$L^2$ well-posedness of boundary value problems for parabolic systems with measurable coefficients

TL;DR

This paper establishes the well-posedness of boundary value problems for second order parabolic systems with measurable coefficients, introducing a first order approach and solving the Kato square root problem in this context.

Contribution

It develops a novel first order strategy using a parabolic Dirac operator to handle measurable coefficients and non-local derivatives, extending previous results to more general cases.

Findings

Proves well-posedness of boundary value problems in $L^2$-Sobolev spaces.

Introduces a first order approach with a parabolic Dirac operator.

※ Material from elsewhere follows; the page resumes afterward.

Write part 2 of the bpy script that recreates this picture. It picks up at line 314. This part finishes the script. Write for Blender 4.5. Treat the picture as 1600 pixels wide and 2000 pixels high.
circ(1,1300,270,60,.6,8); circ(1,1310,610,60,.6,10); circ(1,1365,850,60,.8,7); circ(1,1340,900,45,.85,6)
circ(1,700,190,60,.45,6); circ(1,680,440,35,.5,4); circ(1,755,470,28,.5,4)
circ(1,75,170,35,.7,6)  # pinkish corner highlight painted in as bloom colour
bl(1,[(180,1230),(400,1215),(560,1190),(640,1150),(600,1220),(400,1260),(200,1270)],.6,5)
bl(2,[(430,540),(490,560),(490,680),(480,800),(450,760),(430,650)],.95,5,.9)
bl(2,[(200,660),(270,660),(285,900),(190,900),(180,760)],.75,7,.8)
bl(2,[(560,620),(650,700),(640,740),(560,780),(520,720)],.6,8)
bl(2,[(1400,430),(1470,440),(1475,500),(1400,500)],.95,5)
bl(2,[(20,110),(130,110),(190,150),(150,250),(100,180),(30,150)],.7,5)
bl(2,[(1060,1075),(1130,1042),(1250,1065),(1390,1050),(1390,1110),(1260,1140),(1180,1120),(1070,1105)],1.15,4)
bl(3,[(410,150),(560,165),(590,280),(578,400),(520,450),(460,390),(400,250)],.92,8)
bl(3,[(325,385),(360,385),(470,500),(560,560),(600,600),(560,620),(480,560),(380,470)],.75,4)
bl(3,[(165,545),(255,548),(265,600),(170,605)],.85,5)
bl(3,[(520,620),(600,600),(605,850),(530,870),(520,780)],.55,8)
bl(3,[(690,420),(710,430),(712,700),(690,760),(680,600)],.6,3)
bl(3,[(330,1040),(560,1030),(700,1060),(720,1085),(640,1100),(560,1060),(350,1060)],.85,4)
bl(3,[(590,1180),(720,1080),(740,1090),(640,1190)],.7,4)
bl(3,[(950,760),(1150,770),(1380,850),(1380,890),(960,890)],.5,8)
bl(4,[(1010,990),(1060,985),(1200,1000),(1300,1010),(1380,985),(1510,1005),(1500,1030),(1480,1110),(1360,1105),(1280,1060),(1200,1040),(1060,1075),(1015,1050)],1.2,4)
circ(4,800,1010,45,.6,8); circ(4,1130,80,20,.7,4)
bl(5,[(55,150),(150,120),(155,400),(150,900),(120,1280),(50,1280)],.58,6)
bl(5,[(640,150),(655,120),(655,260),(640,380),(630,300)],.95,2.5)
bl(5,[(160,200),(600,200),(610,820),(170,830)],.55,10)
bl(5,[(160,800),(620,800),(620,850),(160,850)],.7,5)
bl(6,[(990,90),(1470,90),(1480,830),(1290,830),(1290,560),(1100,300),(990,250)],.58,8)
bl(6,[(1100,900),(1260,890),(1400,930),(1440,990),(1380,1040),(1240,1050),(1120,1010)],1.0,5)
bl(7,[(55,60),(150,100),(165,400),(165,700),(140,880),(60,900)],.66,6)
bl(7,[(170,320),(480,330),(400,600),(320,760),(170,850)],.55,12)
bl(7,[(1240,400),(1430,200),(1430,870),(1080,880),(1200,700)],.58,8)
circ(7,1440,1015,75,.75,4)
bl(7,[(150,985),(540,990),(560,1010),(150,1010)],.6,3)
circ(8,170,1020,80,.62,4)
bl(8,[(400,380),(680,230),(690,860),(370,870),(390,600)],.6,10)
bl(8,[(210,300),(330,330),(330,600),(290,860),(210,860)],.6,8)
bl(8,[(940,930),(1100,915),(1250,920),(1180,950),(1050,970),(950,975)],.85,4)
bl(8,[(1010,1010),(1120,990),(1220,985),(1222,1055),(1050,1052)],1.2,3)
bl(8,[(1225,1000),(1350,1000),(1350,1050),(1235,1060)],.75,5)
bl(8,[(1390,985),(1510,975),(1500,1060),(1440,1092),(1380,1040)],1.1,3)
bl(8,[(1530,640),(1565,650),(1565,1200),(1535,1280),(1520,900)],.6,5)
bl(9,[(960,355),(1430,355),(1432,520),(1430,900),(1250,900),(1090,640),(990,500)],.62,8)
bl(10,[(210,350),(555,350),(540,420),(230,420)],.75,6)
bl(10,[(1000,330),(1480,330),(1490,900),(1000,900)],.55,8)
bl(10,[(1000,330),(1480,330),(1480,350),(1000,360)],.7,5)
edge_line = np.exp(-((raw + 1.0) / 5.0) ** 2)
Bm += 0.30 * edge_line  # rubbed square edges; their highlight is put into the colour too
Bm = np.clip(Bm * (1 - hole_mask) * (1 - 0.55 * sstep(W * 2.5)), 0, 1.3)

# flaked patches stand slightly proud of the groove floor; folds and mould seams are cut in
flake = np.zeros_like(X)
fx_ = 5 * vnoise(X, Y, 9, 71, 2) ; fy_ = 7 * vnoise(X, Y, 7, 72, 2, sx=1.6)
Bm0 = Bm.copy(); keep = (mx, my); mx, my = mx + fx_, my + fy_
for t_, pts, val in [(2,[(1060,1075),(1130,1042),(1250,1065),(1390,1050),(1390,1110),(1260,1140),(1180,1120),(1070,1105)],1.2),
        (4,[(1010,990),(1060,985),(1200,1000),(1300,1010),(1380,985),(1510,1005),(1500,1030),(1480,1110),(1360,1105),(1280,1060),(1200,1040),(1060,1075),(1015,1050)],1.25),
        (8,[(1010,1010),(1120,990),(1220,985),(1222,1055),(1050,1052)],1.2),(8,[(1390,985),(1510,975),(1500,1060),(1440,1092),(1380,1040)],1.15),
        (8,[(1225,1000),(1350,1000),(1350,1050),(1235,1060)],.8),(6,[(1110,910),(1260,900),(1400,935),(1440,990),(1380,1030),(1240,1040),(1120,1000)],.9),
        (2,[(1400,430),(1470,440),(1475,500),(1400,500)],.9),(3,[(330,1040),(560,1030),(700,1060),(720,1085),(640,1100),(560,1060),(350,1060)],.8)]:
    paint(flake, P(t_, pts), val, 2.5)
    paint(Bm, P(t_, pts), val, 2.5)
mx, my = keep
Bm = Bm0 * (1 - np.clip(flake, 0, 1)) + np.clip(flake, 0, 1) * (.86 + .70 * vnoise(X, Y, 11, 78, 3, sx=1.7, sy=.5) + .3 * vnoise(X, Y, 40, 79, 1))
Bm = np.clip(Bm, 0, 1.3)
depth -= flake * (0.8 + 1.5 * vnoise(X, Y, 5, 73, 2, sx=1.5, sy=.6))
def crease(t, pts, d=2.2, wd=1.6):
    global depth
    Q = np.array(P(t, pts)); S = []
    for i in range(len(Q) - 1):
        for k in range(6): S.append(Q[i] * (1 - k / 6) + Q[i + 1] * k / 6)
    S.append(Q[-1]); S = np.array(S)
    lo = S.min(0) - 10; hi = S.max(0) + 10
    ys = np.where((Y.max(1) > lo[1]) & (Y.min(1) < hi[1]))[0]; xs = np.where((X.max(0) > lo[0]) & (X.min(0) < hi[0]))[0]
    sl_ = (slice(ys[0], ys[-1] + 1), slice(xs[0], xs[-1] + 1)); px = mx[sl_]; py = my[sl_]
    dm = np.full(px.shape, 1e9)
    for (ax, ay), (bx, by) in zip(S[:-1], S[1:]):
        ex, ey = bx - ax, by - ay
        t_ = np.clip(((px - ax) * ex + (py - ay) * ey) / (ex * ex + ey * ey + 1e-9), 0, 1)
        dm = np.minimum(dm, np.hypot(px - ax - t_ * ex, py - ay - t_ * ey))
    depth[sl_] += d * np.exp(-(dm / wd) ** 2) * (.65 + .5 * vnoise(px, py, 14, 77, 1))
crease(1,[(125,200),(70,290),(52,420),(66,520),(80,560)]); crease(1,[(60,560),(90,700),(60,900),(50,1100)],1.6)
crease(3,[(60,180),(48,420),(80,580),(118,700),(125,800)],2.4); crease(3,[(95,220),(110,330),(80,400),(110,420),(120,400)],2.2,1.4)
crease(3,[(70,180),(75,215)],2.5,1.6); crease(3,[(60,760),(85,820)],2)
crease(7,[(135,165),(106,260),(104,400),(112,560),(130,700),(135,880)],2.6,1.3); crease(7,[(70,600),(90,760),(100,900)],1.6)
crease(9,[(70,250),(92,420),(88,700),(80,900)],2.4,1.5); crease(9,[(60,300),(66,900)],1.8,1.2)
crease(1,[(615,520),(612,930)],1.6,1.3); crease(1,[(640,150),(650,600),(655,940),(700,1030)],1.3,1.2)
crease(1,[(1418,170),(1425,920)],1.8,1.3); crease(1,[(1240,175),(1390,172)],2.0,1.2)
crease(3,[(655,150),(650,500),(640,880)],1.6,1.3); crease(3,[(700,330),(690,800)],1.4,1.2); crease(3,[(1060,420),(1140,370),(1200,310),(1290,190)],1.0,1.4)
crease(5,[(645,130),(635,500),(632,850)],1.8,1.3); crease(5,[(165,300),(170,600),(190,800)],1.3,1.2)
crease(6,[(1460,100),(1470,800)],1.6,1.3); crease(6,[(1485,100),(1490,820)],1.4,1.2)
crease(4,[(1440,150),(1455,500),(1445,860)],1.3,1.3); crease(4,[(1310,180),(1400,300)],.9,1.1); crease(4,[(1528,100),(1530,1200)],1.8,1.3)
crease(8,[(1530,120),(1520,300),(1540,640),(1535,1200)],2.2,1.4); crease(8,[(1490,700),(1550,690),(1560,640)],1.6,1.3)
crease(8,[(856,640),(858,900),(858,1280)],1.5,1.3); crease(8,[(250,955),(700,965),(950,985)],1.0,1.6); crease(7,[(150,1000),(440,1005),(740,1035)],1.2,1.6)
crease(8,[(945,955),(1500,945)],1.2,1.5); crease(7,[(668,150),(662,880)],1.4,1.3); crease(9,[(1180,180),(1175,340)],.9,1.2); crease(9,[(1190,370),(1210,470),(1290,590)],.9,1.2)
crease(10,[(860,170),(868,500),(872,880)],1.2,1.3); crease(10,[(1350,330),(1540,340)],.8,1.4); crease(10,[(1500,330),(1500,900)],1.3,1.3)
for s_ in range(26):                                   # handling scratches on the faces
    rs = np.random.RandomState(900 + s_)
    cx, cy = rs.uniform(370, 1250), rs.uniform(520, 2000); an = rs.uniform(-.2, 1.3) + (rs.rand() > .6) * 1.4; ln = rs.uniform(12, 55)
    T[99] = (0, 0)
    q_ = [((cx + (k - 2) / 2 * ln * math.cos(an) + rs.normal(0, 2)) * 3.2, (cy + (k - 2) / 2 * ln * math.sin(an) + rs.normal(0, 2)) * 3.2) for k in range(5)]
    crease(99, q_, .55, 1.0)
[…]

Solves the Kato square root problem for parabolic operators.

Abstract

We prove the first positive results concerning boundary value problems in the upper half-space of second order parabolic systems only assuming measurability and some transversal regularity in the coefficients of the elliptic part. To do so, we introduce and develop a first order strategy by means of a parabolic Dirac operator at the boundary to obtain, in particular, Green's representation for solutions in natural classes involving square functions and non-tangential maximal functions, well-posedness results with data in $L^2$-Sobolev spaces together with invertibility of layer potentials, and perturbation results. In the way, we solve the Kato square root problem for parabolic operators with coefficients of the elliptic part depending measurably on all variables. The major new challenge, compared to the earlier results by one of us under time and transversally independence of the coefficients, is to handle non-local half-order derivatives in time which are unavoidable in our situation.